In an event without historical precedent, former slaves joined with white Republicans to govern the South. The freedmen, in alliance with carpetbaggers (Northerners who had migrated South during or after the Civil War) and southern white Republicans derogatorily called scalawags, temporarily gained power in every Confederate state except Virginia. Altogether, over 600 African Americans served as legislators in Reconstruction governments (though blacks comprised a majority only in the lower house of South Carolina's legislature).

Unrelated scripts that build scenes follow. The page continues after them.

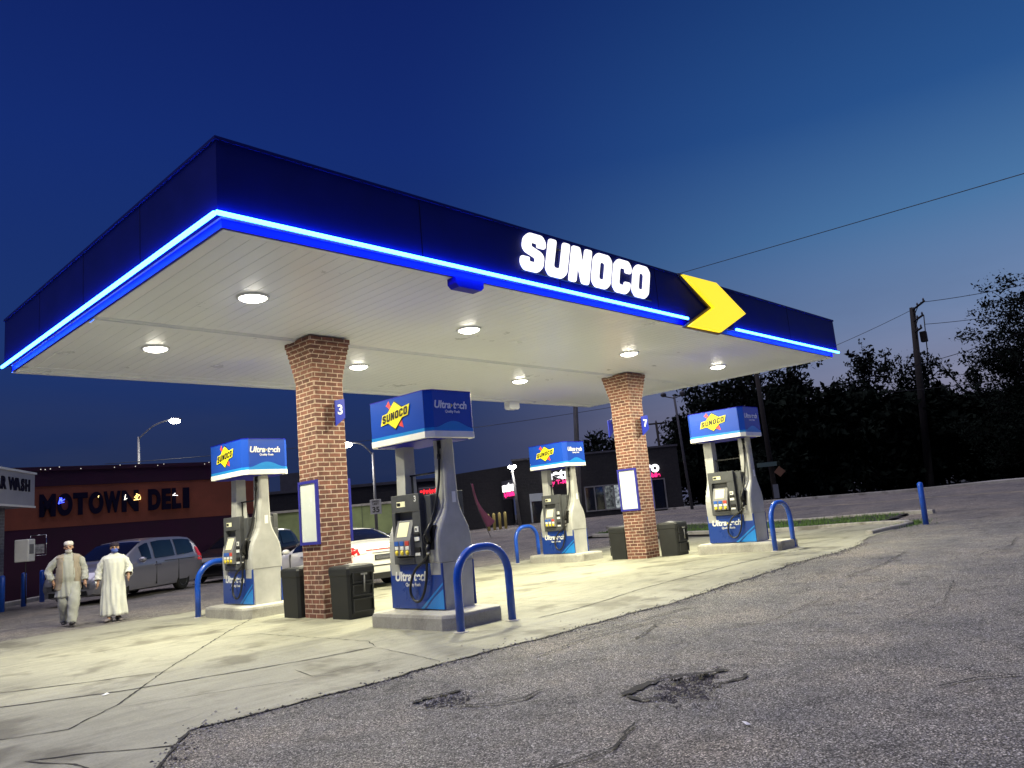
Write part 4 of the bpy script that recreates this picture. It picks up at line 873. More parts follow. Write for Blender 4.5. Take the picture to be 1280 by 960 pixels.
def shoe(m_, parent, ank, toe, lift=0, k_=1.14):
    a = Vector(ank); d = Vector((toe[0], toe[1], 0)).normalized(); s = Vector((-d.y, d.x, 0)); mb = MB(); R_ = []
    for (u, w, h_) in ((-.09, .030, .05), (-.075, .04, .085), (-.03, .044, .10), (.03, .046, .085), (.08, .052, .06), (.13, .050, .05), (.17, .040, .04), (.19, .022, .028)):
        zb = lift*S((u+.1)/.29)*1.0; c = Vector((a.x, a.y, 0))+d*u*k_; w *= k_; h_ *= 1.1
        R_.append([c+s*(w*math.cos(t))+Vector((0, 0, max(0, h_*(.5+.5*math.sin(t)))+zb+(a.z-.09))) for t in [2*PI*q/14 for q in range(14)]])
    mb.loft(R_, True, True); return norm_fix(mb.build('shoe', m_, parent))
# man in waistcoat: his right arm (picture left) bent back, picture right arm hanging, stepping forward on picture right leg
P1 = {'pelvis': (0, 0, .93), 'neck': (0, -.02, 1.43), 'head': (0, -.055, 1.585),
      'larm': [(-.18, -.01, 1.355), (-.36, .05, 1.15), (-.27, -.02, .93), (.2, -.1, -1)], 'rarm': [(.18, -.01, 1.355), (.285, .02, 1.12), (.30, -.10, .88)],
      'lleg': [(-.09, 0, .9), (-.075, -.02, .5), (-.06, .20, .12)], 'rleg': [(.09, 0, .9), (.10, -.16, .52), (.07, -.20, .11)]}
m1 = person('person', 'man in tan waistcoat, pale loose clothes and white cap, walking at far left', (5.32, 18.09, .0), math.radians(-17), 1.75, P1, 'skin', None)
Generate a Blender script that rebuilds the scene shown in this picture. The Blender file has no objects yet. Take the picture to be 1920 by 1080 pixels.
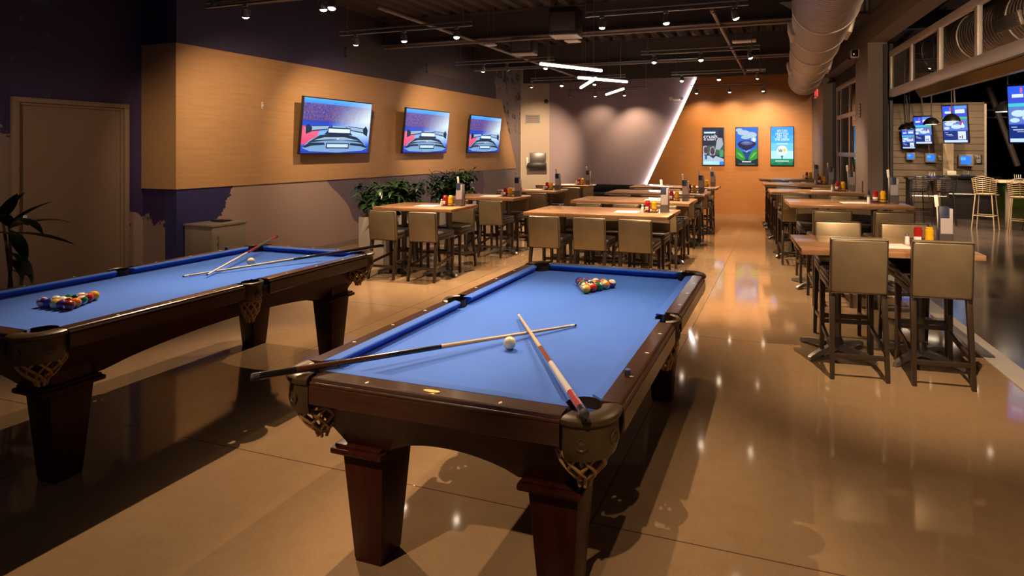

The Republican governments were damned for their extravagance, but they gave the South its first public school systems, asylums, and roads. Southern Republicans sought to modernize the South by building railroads and providing free public education and other social services. The Reconstruction governments drew up democratic state constitutions, expanded women's rights, provided debt relief, and established the South's first state-funded schools. Before Reconstruction, there were no statewide, tax supported education systems in the South, except in Tennessee. Freedmen's academies set up by northern philanthropists to educate former slaves provided the framework for state education systems. Meanwhile, the first institutions of higher education for blacks were established in the South. Black colleges founded during Reconstruction included Fisk University in Nashville in 1866, Howard University in Washington in 1867, and Virginia's Hampton Institute in 1868.

To be sure, some of the reconstruction governments were plagued by inexperienced and incompetent leadership and corruption, which disillusioned many northerners. There were a number of examples of flagrant corruption, including one instance in which a state legislature awarded a thousand dollars to a member to cover a lost bet on a horse race. In another example, a New York publisher gave a $30,000 loan to a Georgia official to convince him to adopt a textbook. Nevertheless, the nation's first integrated governments had many substantial achievements.